§ **What is expected**
Your task is to transcribe all of the data below exactly, omitting the images.

§ **Data section**
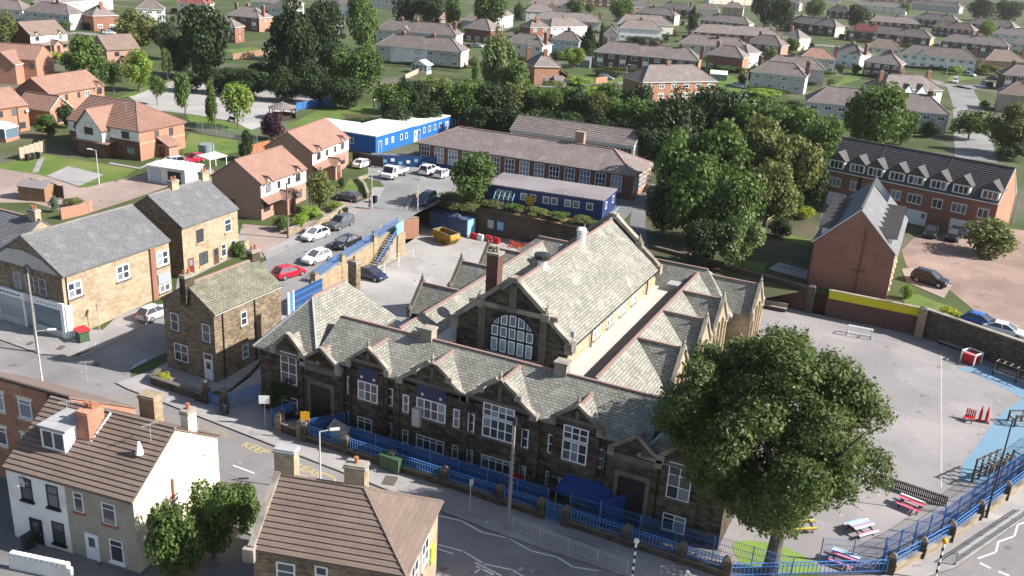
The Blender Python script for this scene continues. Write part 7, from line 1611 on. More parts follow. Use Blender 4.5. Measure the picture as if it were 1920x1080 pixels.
o = thing('street_cabinet', 'dark green cabinet against the school front wall', 'cabinet', (*(-34.82,54.70), .13), -.05); MB().box(-.9, -.3, 0, .9, .3, 1.2).build('body', 'bin_green', o); MB().box(-.95, -.35, 1.2, .95, .35, 1.3).build('lid', 'bin_green', o); MB().box(-.02, -.32, .1, .02, -.3, 1.1).build('door_gap', 'black_paint', o)
for k, (lab, p) in enumerate((('black wheelie bin by the left timber fence, front one', (-133.82,100.44)), ('black wheelie bin by the left timber fence, middle one', (-133.67,101.32)), ('black wheelie bin by the left timber fence, rear one', (-133.52,102.20)), ('dark wheelie bin on the pavement near the walking person', (-74.60,111.87)), ('black wheelie bin behind the grey parked car', (-74.92,104.99)), ('dark wheelie bin by the stone semis wall', (-74.33,85.18)), ('black wheelie bin at the white house back door', (-50.05,34.06)))):
    bin_(lab, p, g0(p[1]) + .1, .58, .7, 1.05, 'black_paint', rz=.2 + k)

# ================================================================ yard things
A, B = Vector((-67.69,115.90)), Vector((-61.02,115.39))
o = thing('shipping_container', 'navy shipping container at the back of the yard', 'container', (A.x, A.y, YZ), math.atan2(B.y - A.y, B.x - A.x)); Lc = (B - A).length
MB().box(.05, .05, .12, Lc - .05, 2.35, 2.55).build('shell', 'navy_steel', o)
for k in range(int(Lc / .3)): MB().box(.15 + k * .3, 0, .2, .3 + k * .3, .06, 2.5).build('rib', 'navy_steel', o)
for x in (0, Lc - .15):
    for y in (0, 2.29): MB().box(x, y, 0, x + .15, y + .15, 2.6).build('corner_post', 'navy_steel', o)
MB().box(Lc - .04, .2, .2, Lc + .02, 2.2, 2.45).build('end_doors', 'pale_blue', o)
for k in range(3): MB().box(2.5 + k * .9, .5 + k * .3, 2.55, 2.9 + k * .9, .9 + k * .3, 2.7).build('roof_debris', 'coping', o)
o = thing('skip', 'yellow waste skip in the yard in front of the container', 'skip', (*(-62.21,111.43), YZ), -.35)
mb = MB(); b0 = [(-1.2, -.85, 0), (1.2, -.85, 0), (1.2, .85, 0), (-1.2, .85, 0)]; t0 = [(-2.1, -.95, 1.0), (2.1, -.95, 1.0), (2.1, .95, 1.0), (-2.1, .95, 1.0)]; t1 = [(-1.9, -.9, 1.7), (1.9, -.9, 1.7), (1.9, .9, 1.7), (-1.9, .9, 1.7)]
mb.poly(b0[::-1]); mb.poly([(x, y, .05) for x, y, z in b0])
for L0, L1 in ((b0, t0), (t0, t1)):
    for i in range(4): mb.poly([L0[i], L0[(i + 1) % 4], L1[(i + 1) % 4], L1[i]])
mb.build('tub', 'skip_yellow', o)
for i in range(4): MB().bar(t1[i], t1[(i + 1) % 4], .09).build('rim', 'coping', o)
for x in (-.8, .8): MB().box(x - .06, -1.0, .3, x + .06, -.88, 1.6).build('stiffener', 'skip_yellow', o)
MB().prism([(-1.5, -.7), (1.5, -.7), (1.5, .7), (-1.5, .7)], .3, [1.0, 1.2, .9, 1.1]).build('rubble', 'dark_timber', o)
for lab, p, m_ in (('red plastic barrier block nearest the container', (-60.00,115.53), 'red_paint'), ('white plastic barrier block between red ones', (-58.76,115.50), 'signal_white'), ('red plastic barrier block third from the container', (-57.57,115.74), 'red_paint'), ('red plastic barrier block farthest from the container', (-56.17,115.53), 'red_paint')):
    o = thing('barrier_block', lab, 'barrier', (*p, YZ), -.25, 'plastic barrier blocks in the yard'); MB().prism([(-.5, -.25), (.5, -.25), (.5, .25), (-.5, .25)], 0, .3).prism([(-.5, -.14), (.5, -.14), (.5, .14), (-.5, .14)], .3, .85).build('block', m_, o); MB().tube((-.55, 0, .6), (-.5, 0, .6), .08).build('lug', m_, o)
o = thing('orange_netting', 'heap of orange safety netting against the yard wall', 'netting', (*(-52.49,115.17), YZ)); g = random.Random(3)
for k in range(26):
    a = g.uniform(0, 6.28); MB().bar((g.uniform(-1.9, 1.9), g.uniform(-.9, .9), 0), (g.uniform(-1.6, 1.6), g.uniform(-.5, .5), g.uniform(.3, 1.1)), .05).build('strand', 'orange_mesh', o)
for i in range(2):
    o = thing('notice_board', 'pale blue notice board on the yard back wall, ' + ('left' if i == 0 else 'right'), 'notice board', (-58.6 + i * 1.6, 118.3, 0.0)); MB().box(-.6, -.04, 0, .6, .02, 1.5).build('board', 'navy_steel', o); MB().box(-.5, -.06, .15, .45, -.04, 1.35).build('poster', 'pale_blue' if i else 'grey_metal', o)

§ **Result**
The Blender Python script for this scene continues. Write part 7, from line 1611 on. More parts follow. Use Blender 4.5. Measure the picture as if it were 1920x1080 pixels.
o = thing('street_cabinet', 'dark green cabinet against the school front wall', 'cabinet', (*(-34.82,54.70), .13), -.05); MB().box(-.9, -.3, 0, .9, .3, 1.2).build('body', 'bin_green', o); MB().box(-.95, -.35, 1.2, .95, .35, 1.3).build('lid', 'bin_green', o); MB().box(-.02, -.32, .1, .02, -.3, 1.1).build('door_gap', 'black_paint', o)
for k, (lab, p) in enumerate((('black wheelie bin by the left timber fence, front one', (-133.82,100.44)), ('black wheelie bin by the left timber fence, middle one', (-133.67,101.32)), ('black wheelie bin by the left timber fence, rear one', (-133.52,102.20)), ('dark wheelie bin on the pavement near the walking person', (-74.60,111.87)), ('black wheelie bin behind the grey parked car', (-74.92,104.99)), ('dark wheelie bin by the stone semis wall', (-74.33,85.18)), ('black wheelie bin at the white house back door', (-50.05,34.06)))):
    bin_(lab, p, g0(p[1]) + .1, .58, .7, 1.05, 'black_paint', rz=.2 + k)

# ================================================================ yard things
A, B = Vector((-67.69,115.90)), Vector((-61.02,115.39))
o = thing('shipping_container', 'navy shipping container at the back of the yard', 'container', (A.x, A.y, YZ), math.atan2(B.y - A.y, B.x - A.x)); Lc = (B - A).length
MB().box(.05, .05, .12, Lc - .05, 2.35, 2.55).build('shell', 'navy_steel', o)
for k in range(int(Lc / .3)): MB().box(.15 + k * .3, 0, .2, .3 + k * .3, .06, 2.5).build('rib', 'navy_steel', o)
for x in (0, Lc - .15):
    for y in (0, 2.29): MB().box(x, y, 0, x + .15, y + .15, 2.6).build('corner_post', 'navy_steel', o)
MB().box(Lc - .04, .2, .2, Lc + .02, 2.2, 2.45).build('end_doors', 'pale_blue', o)
for k in range(3): MB().box(2.5 + k * .9, .5 + k * .3, 2.55, 2.9 + k * .9, .9 + k * .3, 2.7).build('roof_debris', 'coping', o)
o = thing('skip', 'yellow waste skip in the yard in front of the container', 'skip', (*(-62.21,111.43), YZ), -.35)
mb = MB(); b0 = [(-1.2, -.85, 0), (1.2, -.85, 0), (1.2, .85, 0), (-1.2, .85, 0)]; t0 = [(-2.1, -.95, 1.0), (2.1, -.95, 1.0), (2.1, .95, 1.0), (-2.1, .95, 1.0)]; t1 = [(-1.9, -.9, 1.7), (1.9, -.9, 1.7), (1.9, .9, 1.7), (-1.9, .9, 1.7)]
mb.poly(b0[::-1]); mb.poly([(x, y, .05) for x, y, z in b0])
for L0, L1 in ((b0, t0), (t0, t1)):
    for i in range(4): mb.poly([L0[i], L0[(i + 1) % 4], L1[(i + 1) % 4], L1[i]])
mb.build('tub', 'skip_yellow', o)
for i in range(4): MB().bar(t1[i], t1[(i + 1) % 4], .09).build('rim', 'coping', o)
for x in (-.8, .8): MB().box(x - .06, -1.0, .3, x + .06, -.88, 1.6).build('stiffener', 'skip_yellow', o)
MB().prism([(-1.5, -.7), (1.5, -.7), (1.5, .7), (-1.5, .7)], .3, [1.0, 1.2, .9, 1.1]).build('rubble', 'dark_timber', o)
for lab, p, m_ in (('red plastic barrier block nearest the container', (-60.00,115.53), 'red_paint'), ('white plastic barrier block between red ones', (-58.76,115.50), 'signal_white'), ('red plastic barrier block third from the container', (-57.57,115.74), 'red_paint'), ('red plastic barrier block farthest from the container', (-56.17,115.53), 'red_paint')):
    o = thing('barrier_block', lab, 'barrier', (*p, YZ), -.25, 'plastic barrier blocks in the yard'); MB().prism([(-.5, -.25), (.5, -.25), (.5, .25), (-.5, .25)], 0, .3).prism([(-.5, -.14), (.5, -.14), (.5, .14), (-.5, .14)], .3, .85).build('block', m_, o); MB().tube((-.55, 0, .6), (-.5, 0, .6), .08).build('lug', m_, o)
o = thing('orange_netting', 'heap of orange safety netting against the yard wall', 'netting', (*(-52.49,115.17), YZ)); g = random.Random(3)
for k in range(26):
    a = g.uniform(0, 6.28); MB().bar((g.uniform(-1.9, 1.9), g.uniform(-.9, .9), 0), (g.uniform(-1.6, 1.6), g.uniform(-.5, .5), g.uniform(.3, 1.1)), .05).build('strand', 'orange_mesh', o)
for i in range(2):
    o = thing('notice_board', 'pale blue notice board on the yard back wall, ' + ('left' if i == 0 else 'right'), 'notice board', (-58.6 + i * 1.6, 118.3, 0.0)); MB().box(-.6, -.04, 0, .6, .02, 1.5).build('board', 'navy_steel', o); MB().box(-.5, -.06, .15, .45, -.04, 1.35).build('poster', 'pale_blue' if i else 'grey_metal', o)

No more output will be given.